Some people don't want religion at all, so the Word of God almost literally bounces right off them, and the people walk away from it. Others are interested enough to adopt a few religious principles. Maybe they even give church a whirl for a few weeks or maybe they attend whenever they can (even though somehow or another that always ends up being only about once every two or three months even as for others it ends up being just Christmas, Easter, and funerals). Some figure there will always be time later to get serious about their faith, and anyway a dab of religion goes a long way.
But it's not true, Jesus says. Those whose faith is shallow and those who let faith always get shoved to the back corner of life, hidden behind a thicket of other weeds in this hectic world, will finally find a day where their faith has just evaporated. Only those who are willing to be unsettled by Jesus, willing to follow him every day, willing to stick with Jesus even through the cross and its ugly Godforsaken death--only those who listen every day to the wonder and mystery of it all have a chance for faith to take very deep root indeed.
This life is not easy, and Jesus never said otherwise. Saving our lives wasn't easy for Jesus, either. Just look at what it ended up costing Jesus, after all! But it is precisely because life and faith are complicated that you need a well-rooted faith. If confusing people for a little while will help nurture that deeper faith, then that's what Jesus will do, even as he did in Mark 4.
Some time ago an American preacher was interviewed in England by a pretty smart reporter for the BBC. The reporter asked, "Now, you preach a message of successful possibility thinking, don't you?" "Yes, I do," the preacher beamed. "I believe Jesus wants us to sail not fail!" "Well," the reported probed on, "didn't Jesus die a horrible death on the cross? How does that fit in with leading a successful life in this world?" "Oh," this preacher said, "like all successful people Jesus had his setbacks. But on Easter he put all of that behind him!"
"The reason I preach in parables is to drive them deeper." In Mark 4 it was just too early for people to believe. They would have gotten it all wrong, made Jesus into a hero, tried to elect him president. He didn't want it. He needed people to stay with him longer, to go deeper. Here and there Jesus said and sometimes did amazing things which led at least a few folks to say, "Hey! You're God's Son the Messiah, aren't you?!" And Jesus would always hush them up for the time being.

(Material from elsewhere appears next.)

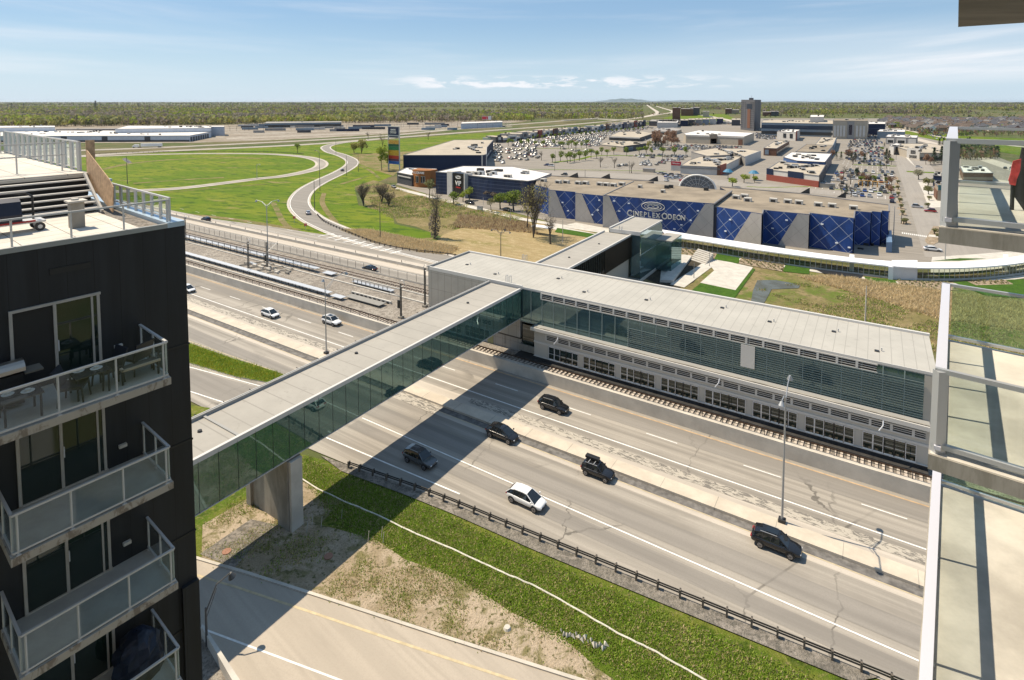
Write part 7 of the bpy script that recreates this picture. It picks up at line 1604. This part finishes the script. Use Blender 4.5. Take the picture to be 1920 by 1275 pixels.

About the only time in Mark's gospel when someone calls Jesus God's Son but is not told be keep quiet is at the cross. Jesus dies, and the solider next to the cross says, "Surely, this man was the Son of God!" And nobody hushes him up this time. Not this time. The cross sinks us to the depths, you see. It shows us the true power and grace of God's Word and of the salvation it can bring us. Once you stick with Jesus that long, then you realize that this changes everything. Everything, right down to the depths of your heart every single day. Amen.